Идея рока, однако, действующая с мановением молнии, лишена у него строгости и чистоты религиозной доктрины. Случай - вот пункт, ставящий эту идею в позицию безликой и зыбкой неопределенности, сохранившей тем не менее право вершить суд над нами. Случай на службе рока прячет его под покров спорадических совпадений, которые, хотя и случаются с подозритель-ной точностью, достаточно мелки и капризны, чтобы, не прибегая к метафизике, сойти за безответственное стечение обстоятельств.
"- Случай!-сказал один из гостей.
- Сказка! - заметил Германн".
Так в "Пиковой Даме" публика реагирует на информацию Томского из области сверхъестест-венного: то, что для одних потеряло реальность "сказка", другими еще допускается в скромном одеянии случая, колеблющегося на грани небывалого и вероятного. Случай и рубит судьбу под корень, и строит ей новый, научный базис. Случай - уступка черной магии со стороны точной механики, открывшей в мельтешении атомов происхождение вещей и под носом у растерянной церкви исхитрившейся объяснить миропорядок беспорядком, из которого, как в цилиндре факира, внезапным столкновением шариков, образовалась цивилизация, не нуждавшаяся в творце.
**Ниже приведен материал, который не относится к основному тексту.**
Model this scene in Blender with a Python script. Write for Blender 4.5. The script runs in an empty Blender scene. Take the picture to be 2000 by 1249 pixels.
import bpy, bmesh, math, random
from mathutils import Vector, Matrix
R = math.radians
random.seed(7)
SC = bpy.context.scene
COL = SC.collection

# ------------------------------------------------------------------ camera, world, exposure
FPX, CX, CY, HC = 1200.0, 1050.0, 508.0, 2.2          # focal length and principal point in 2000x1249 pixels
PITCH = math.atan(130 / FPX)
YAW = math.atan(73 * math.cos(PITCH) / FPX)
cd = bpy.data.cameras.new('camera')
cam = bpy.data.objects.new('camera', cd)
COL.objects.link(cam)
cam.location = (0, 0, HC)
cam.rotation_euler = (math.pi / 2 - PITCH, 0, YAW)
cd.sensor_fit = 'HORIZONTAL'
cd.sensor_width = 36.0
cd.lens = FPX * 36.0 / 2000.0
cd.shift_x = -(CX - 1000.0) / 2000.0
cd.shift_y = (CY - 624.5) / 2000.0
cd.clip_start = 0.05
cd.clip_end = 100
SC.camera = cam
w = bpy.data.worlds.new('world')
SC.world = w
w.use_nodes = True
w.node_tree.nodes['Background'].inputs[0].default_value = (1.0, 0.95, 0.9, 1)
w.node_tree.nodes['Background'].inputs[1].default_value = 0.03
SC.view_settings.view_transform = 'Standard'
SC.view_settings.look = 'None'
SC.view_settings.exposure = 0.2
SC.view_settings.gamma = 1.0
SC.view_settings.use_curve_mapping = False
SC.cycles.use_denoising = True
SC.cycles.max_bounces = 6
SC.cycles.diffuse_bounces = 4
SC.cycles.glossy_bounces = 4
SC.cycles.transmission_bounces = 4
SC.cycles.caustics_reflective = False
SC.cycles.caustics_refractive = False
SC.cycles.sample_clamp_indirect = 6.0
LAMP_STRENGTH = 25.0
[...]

Под впечатлением этих известий, коловращением невидимых сил, человек попал в переплет математики и хиромантии и немного затосковал.
Дар напрасный, дар случайный,
Жизнь, зачем ты мне дана?..*
* Не напрасно, не случайно
Жизнь от Бога мне дана,
- поправлял ошибки Пушкина дотошный митрополит Филарет. Пушкин сокрушенно вздыхал, мялся и оставался при своем интересе. Круги поэзии и религии к тому часу не совпадали.
Бездомность, сиротство, потеря цели и назначения - при всем том слепая случайность, возведенная в закон, устраивала Пушкина. В ней просвещенный век сохранил до поры нетрону-тым милый сердцу поэта привкус тайны и каверзы. В ней было нечто от игры в карты, которые Пушкин любил.